Since World War II, the Canadian government has promoted permanent communities for the Inuit in order to end their nomadic lifestyle. The government encouraged them to settle in such places by offering welfare, health care, housing, and education. Some Inuit were forcibly relocated to new settlements. The police slaughtered about 20,000 sled dogs, supposedly for health reasons, but the Inuit believe that the real reason was to destroy their ties to the land.
Government agents took children away from their homes and sent them to residential schools farther south. The children were usually forbidden from speaking their own language, Inuktitut. Some were subject to emotional, physical, and even sexual abuses during their childhoods in these residential facilities. Some people in Pond spoke with the author about these abuses.

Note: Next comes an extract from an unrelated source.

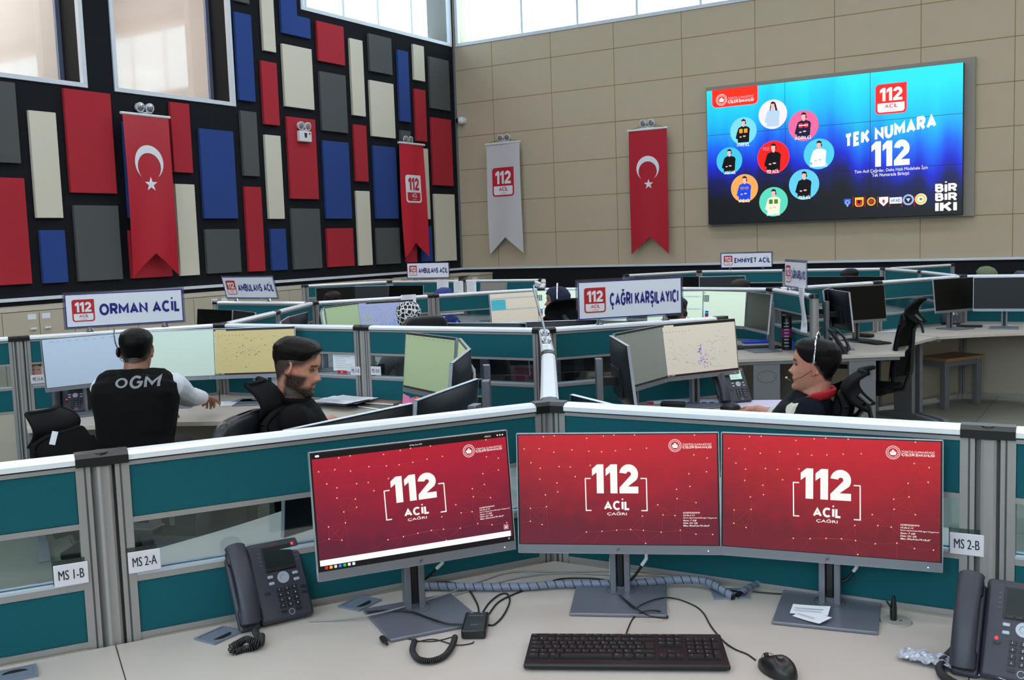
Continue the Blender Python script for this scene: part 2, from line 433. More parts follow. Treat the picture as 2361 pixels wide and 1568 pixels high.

The Inuit see the European Union ban on the import of seal parts as evidence of the continuation of this repressive history. Charlie Inuaraq, the mayor of Pond Inlet, tells the writer that the price of a seal skin has dropped from $50 to $10 since the imposition of the EU ban in 2010. He argues that it is part of the pattern of keeping the Inuit in a position of begging.
Fletcher agrees. He refers to conditions in Pond Inlet as a “dependency culture” that helps explain the social problems in the community. A potential solution? To restore, as much as possible, the traditions of the people. Some Inuit still go out and hunt, but many others don’t know how, or don’t want to, or can’t afford to. A snowmobile, an essential vehicle for getting out into the country in the absence of sled dogs, costs $15,000 in Pond Inlet, twice as much as farther south in Canada.
The traditional Inuit culture survives in small pieces, like bone fragments in a polar bear carcass shot by a hunter. For instance, hunters who have successfully taken seals will invite other Inuit, via the local radio station, to come and have a share of the meat. Women still carry their babies in amautis, pouches designed for the purpose. Some women still make traditional seal-skin mitts and boots. The author, talking with a young woman selling home-made jewelry in a hotel lobby, enjoyed her demonstration of Inuit throat singing.
Fletcher concludes by considering the possibility that changes—perhaps improvements—will come about due to outside forces. Cruise ships might arrive—because of climate change opening up the waters—bringing tourist dollars. A giant iron mine is being developed about 100 miles away, which might cause environmental disasters as well as providing lots of jobs.
Inuaraq, an experienced Inuit hunter, concludes that the old days are past. He suggests that the Inuit of today must hunt for money as well as for animals.